Remote-tolerant companies try to preserve pre-remote workflows:

  • Same meeting cadence, just on Zoom
  • Same “quick hallway conversations,” just on Slack
  • Same “walk over to someone’s desk,” just DMs

That doesn’t scale. Not because remote is broken, but because the workflow was designed for co-location.

What Async-First Actually Requires

Leading 120 engineers through a cloud migration forced us to redesign everything:

1. Measuring Output, Not Hours

We stopped tracking:

  • Online presence
  • Meeting attendance
  • Slack response time

We started tracking:

  • Features shipped on schedule
  • Incidents resolved within SLA
  • Customer satisfaction scores

This required management re-training. Most managers learned leadership through synchronous control. Async requires outcome-based trust.

2. Communication Architecture

David mentioned tool sprawl. That’s not an async problem - that’s an architecture problem.

We implemented single source of truth by artifact type:

  • Decisions → Notion with decision log template
  • Design → Figma with mandatory handoff docs
  • Code → GitHub with required PR descriptions
  • Strategy → Quarterly all-hands with recorded Q&A

Not “everything in one tool” but “clear ownership of each information type.”

3. The Irreversible Decision Framework

Amazon’s “Type 1 vs Type 2 decisions” is critical for async.

Most decisions are Type 2 (reversible with modern CD practices). David’s 72-hour hotfix delay? That should be a Type 2 decision with engineer autonomy.

The problem isn’t async. The problem is requiring approval for reversible decisions.

We adopted: “Any engineer can ship a feature flag toggle to production without approval. Turning it on for all customers requires product sign-off.”

Result: Faster shipping, clear accountability, better documentation (because the engineer documents the decision, not a PM).

Maker Time vs Manager Time

Keisha raised psychological safety. Luis raised trust. Maya raised decision frameworks.

These all point to the same root cause: Our management layer was trained for synchronous control.

Paul Graham’s “Maker’s Schedule, Manager’s Schedule” essay is 15 years old. Async-first means:

  • Optimize for maker time: 4-hour deep work blocks
  • Manager time is async updates: recorded videos, written reports, decision logs

If your managers need synchronous meetings to “feel” productive, you’re measuring the wrong thing.

The Controversial Take

The wave of RTO mandates (Amazon, Google) isn’t about productivity.
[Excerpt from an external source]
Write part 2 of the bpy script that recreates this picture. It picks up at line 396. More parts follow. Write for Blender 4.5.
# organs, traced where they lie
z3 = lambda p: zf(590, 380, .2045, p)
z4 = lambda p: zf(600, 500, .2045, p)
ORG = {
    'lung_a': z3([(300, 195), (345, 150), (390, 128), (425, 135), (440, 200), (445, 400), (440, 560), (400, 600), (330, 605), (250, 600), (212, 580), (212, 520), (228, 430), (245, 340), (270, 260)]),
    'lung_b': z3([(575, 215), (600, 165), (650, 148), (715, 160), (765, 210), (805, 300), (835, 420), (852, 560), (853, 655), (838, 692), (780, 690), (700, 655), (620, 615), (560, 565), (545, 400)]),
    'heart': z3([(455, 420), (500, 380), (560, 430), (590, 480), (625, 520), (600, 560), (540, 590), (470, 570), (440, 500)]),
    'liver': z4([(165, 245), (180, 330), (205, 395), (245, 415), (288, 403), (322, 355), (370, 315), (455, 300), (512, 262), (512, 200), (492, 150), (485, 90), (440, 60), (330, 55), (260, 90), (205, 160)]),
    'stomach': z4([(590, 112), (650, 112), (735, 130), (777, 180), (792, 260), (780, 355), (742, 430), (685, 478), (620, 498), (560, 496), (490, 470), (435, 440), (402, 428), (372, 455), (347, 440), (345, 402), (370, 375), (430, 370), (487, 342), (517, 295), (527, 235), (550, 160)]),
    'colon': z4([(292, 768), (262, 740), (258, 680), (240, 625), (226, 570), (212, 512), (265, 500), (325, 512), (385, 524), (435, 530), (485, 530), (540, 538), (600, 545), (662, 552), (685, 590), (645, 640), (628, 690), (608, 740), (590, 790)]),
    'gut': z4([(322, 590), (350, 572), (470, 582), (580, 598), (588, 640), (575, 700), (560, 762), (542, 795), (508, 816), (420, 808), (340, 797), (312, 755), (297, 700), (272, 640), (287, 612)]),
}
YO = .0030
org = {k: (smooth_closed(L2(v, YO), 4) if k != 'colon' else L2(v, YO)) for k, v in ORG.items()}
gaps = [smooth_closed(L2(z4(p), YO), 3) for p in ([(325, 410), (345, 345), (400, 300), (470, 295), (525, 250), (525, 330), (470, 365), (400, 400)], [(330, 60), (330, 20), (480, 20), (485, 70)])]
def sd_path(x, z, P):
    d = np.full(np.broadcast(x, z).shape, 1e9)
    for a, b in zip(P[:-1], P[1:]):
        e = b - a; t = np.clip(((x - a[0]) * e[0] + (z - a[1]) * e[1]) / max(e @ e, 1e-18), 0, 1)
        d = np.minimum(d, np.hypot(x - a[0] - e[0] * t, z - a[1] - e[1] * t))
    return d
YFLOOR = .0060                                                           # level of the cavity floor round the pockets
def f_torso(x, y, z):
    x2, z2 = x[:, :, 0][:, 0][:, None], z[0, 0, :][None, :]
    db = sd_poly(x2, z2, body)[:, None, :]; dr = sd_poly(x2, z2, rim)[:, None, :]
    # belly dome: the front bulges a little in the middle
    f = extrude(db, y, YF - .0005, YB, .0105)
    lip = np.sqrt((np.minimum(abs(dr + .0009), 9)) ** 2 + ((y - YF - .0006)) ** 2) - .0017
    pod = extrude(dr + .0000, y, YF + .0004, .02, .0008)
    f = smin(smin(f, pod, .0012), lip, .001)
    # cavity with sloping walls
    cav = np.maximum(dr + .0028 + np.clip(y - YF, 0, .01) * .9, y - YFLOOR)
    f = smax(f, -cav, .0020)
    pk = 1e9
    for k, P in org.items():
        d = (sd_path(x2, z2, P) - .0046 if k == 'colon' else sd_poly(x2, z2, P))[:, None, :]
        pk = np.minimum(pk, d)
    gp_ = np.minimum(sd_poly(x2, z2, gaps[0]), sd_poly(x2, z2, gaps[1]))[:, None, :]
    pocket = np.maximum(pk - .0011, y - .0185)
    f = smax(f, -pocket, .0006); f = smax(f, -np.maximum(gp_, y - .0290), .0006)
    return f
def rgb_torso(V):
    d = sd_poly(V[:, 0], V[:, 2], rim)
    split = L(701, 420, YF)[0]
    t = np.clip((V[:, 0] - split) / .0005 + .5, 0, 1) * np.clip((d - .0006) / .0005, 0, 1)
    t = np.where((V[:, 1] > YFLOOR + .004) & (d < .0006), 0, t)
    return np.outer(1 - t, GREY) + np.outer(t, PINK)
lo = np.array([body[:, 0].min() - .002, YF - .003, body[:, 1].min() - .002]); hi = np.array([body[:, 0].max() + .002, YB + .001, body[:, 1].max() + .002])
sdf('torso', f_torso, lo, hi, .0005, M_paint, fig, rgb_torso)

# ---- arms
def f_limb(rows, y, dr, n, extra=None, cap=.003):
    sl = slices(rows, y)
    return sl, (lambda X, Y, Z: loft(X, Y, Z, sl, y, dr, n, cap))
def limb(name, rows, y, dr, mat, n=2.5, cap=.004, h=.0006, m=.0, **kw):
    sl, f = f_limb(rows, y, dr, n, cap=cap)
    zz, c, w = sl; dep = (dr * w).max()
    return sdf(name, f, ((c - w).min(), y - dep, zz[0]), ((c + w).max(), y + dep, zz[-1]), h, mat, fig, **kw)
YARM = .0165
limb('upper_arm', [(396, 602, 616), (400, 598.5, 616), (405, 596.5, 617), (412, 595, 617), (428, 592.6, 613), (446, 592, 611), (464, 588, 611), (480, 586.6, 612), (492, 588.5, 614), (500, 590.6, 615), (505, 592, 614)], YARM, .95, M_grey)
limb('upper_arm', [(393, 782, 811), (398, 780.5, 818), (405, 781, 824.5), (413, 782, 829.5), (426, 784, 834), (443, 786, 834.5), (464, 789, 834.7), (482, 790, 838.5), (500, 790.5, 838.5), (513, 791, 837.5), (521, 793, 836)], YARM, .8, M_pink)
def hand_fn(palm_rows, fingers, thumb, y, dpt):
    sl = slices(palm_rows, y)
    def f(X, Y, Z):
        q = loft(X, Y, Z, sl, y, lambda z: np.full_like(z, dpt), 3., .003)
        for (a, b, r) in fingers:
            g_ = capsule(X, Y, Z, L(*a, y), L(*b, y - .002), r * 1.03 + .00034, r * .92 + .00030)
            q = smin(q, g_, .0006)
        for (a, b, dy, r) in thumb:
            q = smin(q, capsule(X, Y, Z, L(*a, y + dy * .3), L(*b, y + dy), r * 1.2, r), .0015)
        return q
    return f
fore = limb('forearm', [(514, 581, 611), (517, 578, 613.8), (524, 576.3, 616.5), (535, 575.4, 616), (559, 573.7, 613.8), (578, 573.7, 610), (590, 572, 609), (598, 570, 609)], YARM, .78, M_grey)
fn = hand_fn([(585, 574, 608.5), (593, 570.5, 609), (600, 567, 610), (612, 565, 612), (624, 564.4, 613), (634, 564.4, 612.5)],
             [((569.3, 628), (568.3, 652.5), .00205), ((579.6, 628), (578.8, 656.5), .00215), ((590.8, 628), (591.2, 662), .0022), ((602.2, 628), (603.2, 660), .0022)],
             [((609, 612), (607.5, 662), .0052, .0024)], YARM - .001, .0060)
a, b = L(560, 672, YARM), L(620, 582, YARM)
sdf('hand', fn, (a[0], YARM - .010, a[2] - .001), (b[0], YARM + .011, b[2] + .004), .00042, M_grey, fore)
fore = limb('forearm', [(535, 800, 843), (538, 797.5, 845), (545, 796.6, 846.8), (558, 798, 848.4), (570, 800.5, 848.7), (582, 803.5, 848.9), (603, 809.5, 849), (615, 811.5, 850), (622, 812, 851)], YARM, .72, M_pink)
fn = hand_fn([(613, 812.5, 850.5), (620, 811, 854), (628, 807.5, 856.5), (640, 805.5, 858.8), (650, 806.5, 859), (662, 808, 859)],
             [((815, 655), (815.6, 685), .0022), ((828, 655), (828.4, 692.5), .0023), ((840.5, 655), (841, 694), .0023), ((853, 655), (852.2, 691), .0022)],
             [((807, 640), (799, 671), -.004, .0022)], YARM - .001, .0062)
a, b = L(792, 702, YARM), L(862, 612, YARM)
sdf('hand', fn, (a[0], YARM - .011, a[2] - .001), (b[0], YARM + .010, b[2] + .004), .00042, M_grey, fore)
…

It’s about management’s inability to adapt to async.

Leaders trained in synchronous control feel unmoored when they can’t see their teams. Rather than learning new leadership skills, they mandate RTO.

Async-first isn’t a technical problem. It’s a management problem disguised as a communication problem.

The Challenge Back

Luis asked: “What are we afraid to change?”
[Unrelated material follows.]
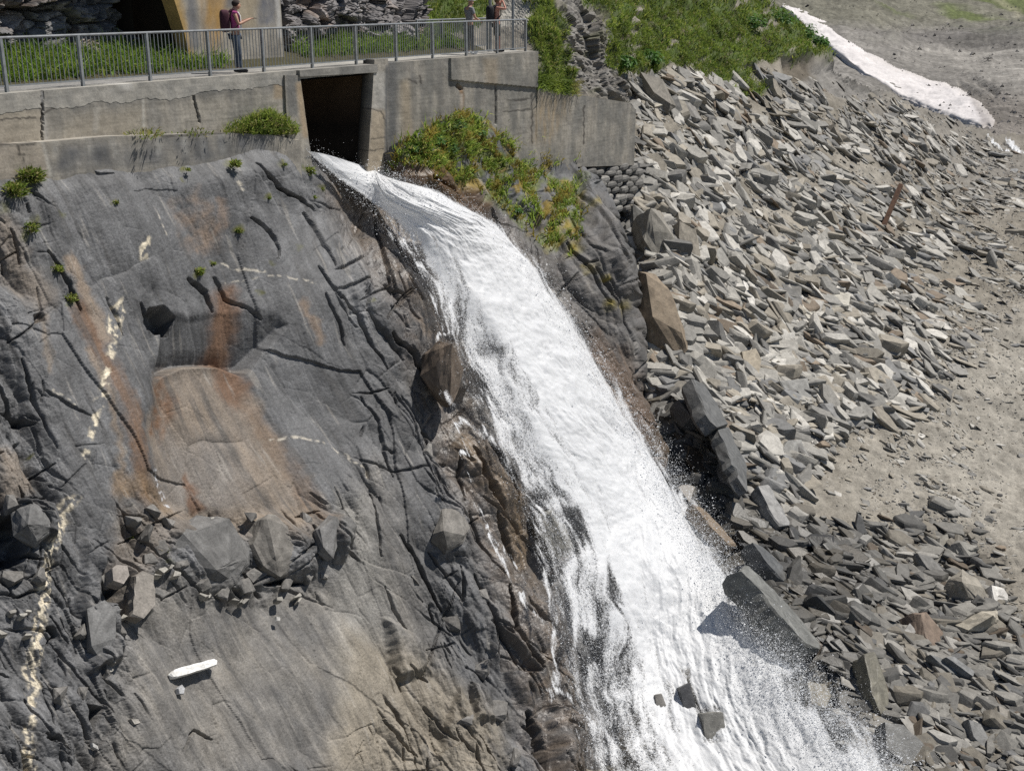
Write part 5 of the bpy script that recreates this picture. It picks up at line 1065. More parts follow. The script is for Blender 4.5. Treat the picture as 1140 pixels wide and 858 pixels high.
def water_layer(name, step, seed, off, amp, core, mat, c0=-.30, c1=1.10, parent=None, kind=None, thr=.06):
    T, C, PX, PY, W = flow_grid(step, c0, c1); D = water_depth(PX, PY); P, n = grid_sheet(PX, PY, D)
    d, s1, s2, cl, f = foam_field(T, C, PX, PY, W, seed, core); x = C * W
    h = off * (.35 + .65 * sstep(0, .5, f)) + amp * (.09 * cl + .02 * s1 + .008 * s2 + .014 * fbm(T / 16, (x + 8 * s1) / 9, 3, seed + 6) + .010 * fbm(T / 5.5, (x + 5 * s2) / 4.5, 3, seed + 7)) * (.35 + .65 * f) + .10
    h += .5 * sstep(0, .6, f) * np.clip(1 - (2 * C - 1) ** 2, 0, 1)
    h *= .25 + .75 * sstep(0, 130, T)
    V = P + n * h[..., None]
    q = grid_quads(T.shape[0], T.shape[1], d > thr); V, q, d = compact(V, q, d)
    o = link(name, mesh_np(name, V, quads=q, smooth=True, mats=[mat], extra={'foam': d}), parent, kind=kind); return o
wf = water_layer('waterfall', WSTEP, 600, .18, 1.0, 1.0, M['foam'], kind='structure')
def spray(n, seed):
    r = np.random.default_rng(seed); T, C, PX, PY, W = flow_grid(3., -.12, 1.22); u = np.ravel
    d, s1, s2, cl, f = foam_field(T, C, PX, PY, W, 600, 1.); y = u(PY)
    edge = np.exp(-((C - 1.0) / .10) ** 2) * 1.5 + .8 * np.exp(-((C - np.interp(PY, [170, 250, 330, 400, 860], [.0, .0, .12, .25, .2])) / .10) ** 2) + .34 * (C > .02) * (C < 1) * (1 - .9 * f) + .7 * (PY < 205) * (C > .2) * np.exp(-((C - 1) / .25) ** 2)
    edge = edge * (1 + 1.2 * sstep(420, 620, PY) * (C > .75)); edge *= (C > -.05) + .3
    w = u(np.clip(edge, 0, None) * W); w /= w.sum(); i = r.choice(len(w), n, p=w)
    j = r.normal(size=(n, 2)) * np.where(r.uniform(size=n) < .6, 3.5, 10)[:, None]
    px = u(PX)[i] + j[:, 0]; py = u(PY)[i] + j[:, 1] - np.abs(r.normal(size=n)) * 2.; D = u(water_depth(PX, PY))[i] - .45 - np.abs(r.normal(size=n)) * .5
    k = ~((py < 178) & (px > 400)); px, py, D = px[k], py[k], D[k]; n = len(px); P = unproj(px, py, D); s = (.26 + r.pareto(3, n) * .24).clip(.25, 1.3) * D / F
    t = np.array([(0, 0, 1), (.94, 0, -.33), (-.47, .82, -.33), (-.47, -.82, -.33)]); Tt = np.array([(0, 1, 2), (0, 2, 3), (0, 3, 1), (1, 3, 2)])
    st = np.ones((n, 4, 3)); V = P[:, None] + t[None] * s[:, None, None] * r.uniform(.6, 1.4, (n, 4, 3)); V += (t[None, :, 2:3] * s[:, None, None] * r.uniform(0, 1.2, (n, 1, 1))) * np.array([.25, -.2, -.9])
    link('water_spray', mesh_np('water_spray', V.reshape(-1, 3), tris=(Tt[None] + (np.arange(n) * 4)[:, None, None]).reshape(-1, 3), mats=[M['drop']]), kind='stuff')
spray(110000, 33)
# rocks breaking through the white water
def wslab(poly, thick, nrm, col, label, lift=.3, wet=.6, **kw):
    cx = np.mean([p[0] for p in poly]); cy = np.mean([p[1] for p in poly]); slab(poly, thick, nrm, col, label, D=float(water_depth(np.array([cx]), np.array([cy]))[0]), lift=lift, wet=wet, **kw)
wslab([(757, 765), (768, 760), (774, 780), (777, 800), (767, 800), (760, 785)], .8, (.1, -.8, .6), (.07, .07, .072), 'black pointed rock sticking up through the white water near the bottom', lift=1.0)
wslab([(782, 794), (806, 791), (809, 830), (808, 848), (792, 850), (784, 820)], .8, (.1, -.75, .6), (.15, .145, .13), 'grey blocky rock washed by the white water below the black pointed rock', lift=.85)
wslab([(729, 772), (737, 771), (748, 800), (747, 835), (737, 840), (732, 805)], .6, (.2, -.7, .6), (.16, .15, .135), 'narrow upright grey rock half hidden by the falling water', lift=.65)
wslab([(843, 806), (850, 803), (857, 820), (853, 838), (845, 830)], .5, (.1, -.7, .6), (.085, .085, .085), 'small dark rock in the rapids near the bottom edge', lift=.5)
wslab([(486, 386), (497, 377), (508, 388), (514, 412), (513, 438), (503, 446), (490, 432), (481, 410)], .9, (.5, -.7, .5), (.14, .11, .085), 'wet brown boulder splitting a thin stream at the left edge of the falls', name='boulder', cat='boulder', lift=.28, wet=.5, rough=.1)
wslab([(602, 572), (618, 566), (632, 580), (640, 606), (628, 628), (610, 618), (600, 594)], .8, (.5, -.7, .5), (.12, .115, .10), 'dark boulder inside the falling water with thin strands running over it', name='boulder', cat='boulder', lift=.02, wet=.7, rough=.1)
# the little stream under the snow
def brook():
    xs = np.arange(1080, 1160, 1.2); ys = np.arange(134, 190, 1.2); PX, PY = np.meshgrid(xs, ys); D = D_near(PX, PY) * .985; P, n = grid_sheet(PX, PY, D)
    m = np.maximum(stroke(PX, PY, [(1100, 150), (1106, 158), (1115, 167), (1124, 170)], 1.6, 1.6), stroke(PX, PY, [(1122, 156), (1130, 165), (1137, 171), (1160, 180)], 3.2, 2.6)); d = m * (.8 + .8 * fbm(PX / 5, PY / 4, 3, 660)) 
    V = P + n * (.3 * fbm(PX / 4, PY / 3, 2, 661))[..., None]; q = grid_quads(len(ys), len(xs), d > .1); V, q, d = compact(V, q, d); link('stream', mesh_np('stream', V, quads=q, mats=[M['foam']], extra={'foam': d}), kind='structure')
brook()
print('water', _t.time() - _t0)
# ------------------------------------------------------------------ grass and plants
def blade_mesh(name, P, up, hgt, wid, col, lean=.45, seed=1, kind='stuff', parent=None, **kw):
    r = np.random.default_rng(seed); n = len(P); d = r.normal(size=(n, 3)) * lean; d[:, 2] *= .3; D_ = up + d; D_ /= np.linalg.norm(D_, axis=1, keepdims=True)
    sd_ = np.cross(D_, r.normal(size=(n, 3))); sd_ /= np.linalg.norm(sd_, axis=1, keepdims=True); h = hgt * r.uniform(.55, 1.25, n); w = wid * r.uniform(.6, 1.3, n)
    bend = r.normal(size=(n, 3)) * .28; bend[:, 2] -= .25
    B = P - D_ * (h * .12)[:, None]; m = P + D_ * (h * .55)[:, None]; t = P + (D_ + bend) * h[:, None]
    V = np.stack([B - sd_ * w[:, None] * .5, B + sd_ * w[:, None] * .5, m - sd_ * w[:, None] * .42, m + sd_ * w[:, None] * .42, t], 1)
    T = np.array([(0, 1, 3), (0, 3, 2), (2, 3, 4)]); c = np.repeat(col[:, None] * np.array([.8, .8, 1., 1., 1.15])[None, :, None], 5 // 5, 0) if False else np.repeat(col, 5, 0)
    org = np.array(kw.pop('origin', (0, 0, 0)))
    return link(name, mesh_np(name, V.reshape(-1, 3) - org, tris=(T[None] + (np.arange(n) * 5)[:, None, None]).reshape(-1, 3), col=c, wet=0., mats=[M['grass']]), parent, kind=kind, **kw)
GR = np.array([(.16, .225, .04), (.22, .28, .05), (.11, .165, .03), (.28, .30, .07), (.29, .26, .11)])
def gcol(n, seed, p=(.34, .27, .22, .12, .05)): r = np.random.default_rng(seed); return GR[r.choice(5, n, p=p)] * r.uniform(.75, 1.25, (n, 1))
def near_grass(n, seed):
    r = np.random.default_rng(seed); px = r.uniform(470, 945, n); py = r.uniform(-70, 112, n); g = grass_mask(px, py); cr = np.interp(px, [p[0] for p in CREST], [p[1] for p in CREST])
    dn = fbm(px / 18, py / 12, 3, 700); k = (r.uniform(size=n) < g * np.clip(.75 + dn, .12, 1)) & ((py > cr) | (px < 778)); k &= ~((px < 585) & (py > 60))
    px, py, dn = px[k], py[k], dn[k]; P, nr = near_frame(px, py); up = nr * .5 + np.array([0, 0, .7]); c = gcol(len(px), seed) * (1 + .35 * fbm(px / 35, py / 22, 3, 701))[:, None]
    D = D_near(px, py); blade_mesh('hillside_grass', P, up, .30 * (D / 60) ** .5, .045 * (D / 60), c, .5, seed)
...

Here’s my challenge: Are your teams optimized for maker time or manager time?

If your engineers have back-to-back meetings 9am-5pm, you’re not remote-first. You’re remote-tolerant.
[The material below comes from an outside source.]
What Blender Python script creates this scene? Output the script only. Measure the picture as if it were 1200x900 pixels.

If your standups are mandatory and synchronous, you’re measuring presence.

If your managers panic when they can’t “see” people working, you’re optimizing for manager comfort, not team productivity.

The cultural redesign isn’t async tools. It’s trusting your team to deliver outcomes without synchronous oversight.

That’s the scary part. And that’s why 40% of companies with years of remote experience still haven’t made the shift.